Major Joe Mullins MC (pictured above) died last year aged 103, but not before decades of work for the church in Britain and abroad, including preaching until he was 99.

It was fitting that Joe followed the Bible’s advice to “Put on salvation as your helmet” after his World War II helmet saved his life, with its two gaping holes a remarkable reminder of how his life was spared.

Joe was commanding B Company of the First Battalion, The Queen’s Royal Regiment (West Surrey) in Burma. Rangoon (now Yangon) had been captured on 6 May 1945, cutting off the Japanese 28th Army, which then tried to escape to Thailand.

The ‘Queen’s’ had orders to cut off the retreating Japanese forces despite being at half strength due to malaria and dysentery.
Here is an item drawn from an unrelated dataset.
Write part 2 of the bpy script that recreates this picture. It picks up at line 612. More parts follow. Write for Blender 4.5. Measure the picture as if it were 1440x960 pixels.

Joe’s men took heavy casualties from intense enemy fire but they had cleared most of the Japanese positions when they were held up by two machine guns firing from the cover of a large water tank.

Having reached a temple under cover of darkness, the company used grenades and bursts of Sten gun fire as they leap-frogged from tree to tree. They then had to crawl toward the enemy under intense machine gun fire.

For the courage he showed in leading the attack, Joe won the Military Cross.

His citation states: “During this crawl Major Mullins was shot twice through his steel hat”.

As Joe recalled: “One bullet entered the top of my helmet, ran round and came out the back. The path of the bullet can still be seen in the helmet. 

“I was crouching behind a mango tree and the second bullet went in the side of my helmet, burst open, ran around inside and came out the other side. So it actually came in near one ear and out near the other. The third one ricocheted off.”

Realising his battalion had lost 25 men and his own life had been miraculously spared, Joe gave the rest of his life to serving Christ.

He studied for ordination in the Church of England as soon as he was demobilised, going to Trinity College, Oxford, to read theology.

After serving as a curate at St Paul’s, Portman Square, London, in 1952, he travelled to India and for the next ten years worked with Scripture Union with the Children’s Special Service Mission.

For twelve years from 1962 Joe pastored St John’s Church in Bengalaru. Every year while he was there, he attended a children’s camp, when his helmet would be handed around the camp fire and the story would be retold of his miracle escape. 

In 1974, Joe and wife Edith moved to Canberra, where he was a senior minister before retirement in 1989.

After retiring, Joe and Edith took a caravan around Australia, visiting outback Bush Church Aid parishes. 

They also returned to Bangalore, and made regular trips to Britain and New Zealand, using Joe’s 60 years of ‘borrowed time’ to the maximum.